During the height of his work, Baluyut resigned from the prestigious wire agency Associated Press to pursue a long-time dream of covering Mindanao and the people’s struggles in the region. His first book Kasama (1987) captured complex facets of daily life within the New People’s Army (NPA) with whom he lived with, on the run, for four months.
Working freelance after 1986, Baluyut produced a second book with the Philippine Center for Investigative Journalism, titled Brother Hood (1993). Immersed in the Western Police District of Manila for six months, Baluyut explored the web of relationships among hardened criminals, juvenile offenders, and authorities mandated to protect citizens. Kasama and Brother Hood won the National Book Award in 1986 and 1996, respectively.
Baluyut repeatedly returned to Mindanao in the 1990s, fulfilling a personal promise to document the peoples of the island. The series, Gikan sa Erya (1995-1997), captured images of its vulnerable communities around the environmentally-protected zones of Agusan Marsh, Mt. Kitanglad, and Mt.
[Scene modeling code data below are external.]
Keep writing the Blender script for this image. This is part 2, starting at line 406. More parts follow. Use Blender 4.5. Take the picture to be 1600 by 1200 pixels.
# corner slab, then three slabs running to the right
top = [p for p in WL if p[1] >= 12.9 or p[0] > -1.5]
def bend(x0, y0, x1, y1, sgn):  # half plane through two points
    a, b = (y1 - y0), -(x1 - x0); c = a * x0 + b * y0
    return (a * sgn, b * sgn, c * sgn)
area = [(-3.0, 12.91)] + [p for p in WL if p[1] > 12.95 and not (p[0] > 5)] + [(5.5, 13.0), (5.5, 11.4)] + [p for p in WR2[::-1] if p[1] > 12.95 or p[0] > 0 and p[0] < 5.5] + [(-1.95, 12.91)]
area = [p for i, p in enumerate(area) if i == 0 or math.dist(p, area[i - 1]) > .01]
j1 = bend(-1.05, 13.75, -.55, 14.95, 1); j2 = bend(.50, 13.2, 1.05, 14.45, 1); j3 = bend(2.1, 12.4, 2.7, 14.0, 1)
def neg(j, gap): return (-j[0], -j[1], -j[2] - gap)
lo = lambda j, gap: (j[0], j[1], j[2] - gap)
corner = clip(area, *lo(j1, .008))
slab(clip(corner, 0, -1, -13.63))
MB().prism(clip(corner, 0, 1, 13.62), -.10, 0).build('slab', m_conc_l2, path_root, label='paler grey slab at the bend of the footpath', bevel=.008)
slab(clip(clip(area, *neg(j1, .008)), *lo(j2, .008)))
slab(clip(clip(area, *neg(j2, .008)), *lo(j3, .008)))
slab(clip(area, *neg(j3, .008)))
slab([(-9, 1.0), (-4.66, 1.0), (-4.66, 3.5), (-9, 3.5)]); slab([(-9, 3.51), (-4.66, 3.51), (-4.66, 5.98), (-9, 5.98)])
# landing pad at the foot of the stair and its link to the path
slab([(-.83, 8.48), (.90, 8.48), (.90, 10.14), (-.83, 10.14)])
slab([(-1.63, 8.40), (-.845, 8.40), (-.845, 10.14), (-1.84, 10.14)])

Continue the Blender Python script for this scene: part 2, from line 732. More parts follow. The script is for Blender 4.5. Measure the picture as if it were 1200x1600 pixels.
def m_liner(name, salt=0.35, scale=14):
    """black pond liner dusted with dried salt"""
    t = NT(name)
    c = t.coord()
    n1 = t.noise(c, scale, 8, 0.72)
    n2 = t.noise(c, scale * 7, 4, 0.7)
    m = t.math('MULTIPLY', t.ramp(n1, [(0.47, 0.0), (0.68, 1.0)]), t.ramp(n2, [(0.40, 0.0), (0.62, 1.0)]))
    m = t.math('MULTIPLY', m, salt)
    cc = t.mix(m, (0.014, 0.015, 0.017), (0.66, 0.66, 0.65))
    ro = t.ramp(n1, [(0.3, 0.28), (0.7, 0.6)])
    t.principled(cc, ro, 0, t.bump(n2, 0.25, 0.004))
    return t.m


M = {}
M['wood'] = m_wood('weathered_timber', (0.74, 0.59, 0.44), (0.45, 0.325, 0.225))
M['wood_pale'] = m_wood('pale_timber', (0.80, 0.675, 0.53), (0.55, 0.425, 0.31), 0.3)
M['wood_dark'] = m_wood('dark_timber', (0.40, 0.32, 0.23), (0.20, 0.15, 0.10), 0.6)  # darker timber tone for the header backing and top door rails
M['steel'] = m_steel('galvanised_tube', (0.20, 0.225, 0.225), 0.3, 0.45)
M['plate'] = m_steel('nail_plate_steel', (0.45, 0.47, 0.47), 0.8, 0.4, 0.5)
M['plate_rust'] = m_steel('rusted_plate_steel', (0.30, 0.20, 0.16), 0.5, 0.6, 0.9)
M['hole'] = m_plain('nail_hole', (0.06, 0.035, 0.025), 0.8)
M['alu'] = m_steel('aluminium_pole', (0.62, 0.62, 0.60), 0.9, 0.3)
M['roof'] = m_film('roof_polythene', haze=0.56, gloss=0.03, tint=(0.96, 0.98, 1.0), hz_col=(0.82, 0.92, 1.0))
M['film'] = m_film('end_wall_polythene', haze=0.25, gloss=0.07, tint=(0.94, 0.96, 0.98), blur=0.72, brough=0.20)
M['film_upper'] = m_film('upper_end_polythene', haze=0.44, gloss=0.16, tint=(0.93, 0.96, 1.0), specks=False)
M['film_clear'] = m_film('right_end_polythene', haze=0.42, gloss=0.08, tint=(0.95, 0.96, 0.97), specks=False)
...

Apo, which were by this time threatened by the impacts of development aggression.
Chronicling stories from Manila to Mindanao, Baluyut’s body of work affirms how the Filipino people endured and struggled despite the dictatorship, civil war, crime and conflict. “Never underestimate the power of an individual statement, a personal vision, which might be your own, that’s the way I survived, Baluyut recalls of these years.”
Baluyut helped organize, professionalize and educate a generation of photographers by co-founding the non-profit organization Photojournalists’ Center of the Philippines; initiating the country’s first Masterclass in Documentary Photography; and helping to institute the Konrad Adenauer Asian Center for Photojournalism at the Ateneo de Manila University, serving as a faculty member and mentor for its diploma program.
Now based in Los Banos, Laguna, Baluyut continues to uphold humanitarian ideals as he enters his senior years. In 2013, he founded the non-profit Art Relief Mobile Kitchen (ARMK) to help survivors of Typhoon Haiyan (Yolanda). It has since then served close to 300,000 hot meals to communities displaced by disasters and conflict across Central Luzon, Eastern Visayas and Northern Mindanao, as of this writing.
References:
Baluyut, Alex. Curriculum Vitae (updated March 2018).
Baluyut, Alex. Brother Hood. Manila: Philippine Center for Investigative Journalism, 1995.
Baluyut, Alex “Brotherhood – The Drug War in Philippines". Invisible Photographer Asia, July 16, 2016.
Baluyut, Alex and Limjoco, Lenny. Kasama: A Collection of Photographs of the New People’s Army of the Philippines. Makati: International Concerns for Philippine Struggles-ICPS Southern Tagalog, 1987.
____________. “I Don’t Make Decisions on Who Will Die”, Undated statement, written during his days at the Agence France Presse.
____________. “Three Rivers Run Through It”. Photo-Essay. Sunday Inquirer Magazine. August ? 199?
Exhibition catalog. Gikan Sa Erya: Portrait of the People in the Protected / Un-Proteted Areas of Mindanao, 13-30 December 1997. Hiraya Gallery, Manila.
Ito-Tapang, Lisa. Researcher’s interview, 30 January 2018, photographer’s residence, UP Los Banos, Laguna.
Lee, Kevin Wy. “Photographing the New People’s Army of the Philippines with Alex Baluyut”. Invisible Photographer Asia, April 4, 2013.
Sevilla, Cristina Luisa. “The Unanswerable Questions of Alex Baluyut”. Documentary Photography Philippines, January 2009.
Zamora, Fe. “News photographer’s kitchen confidential”. Philippine Daily Inquirer, June 17, 2017.
Zhuang Wubin, “The Yin and Yang of Documentary Photography: Sonny Yabao and Alex Baluyut”. Asian Art, December 2012.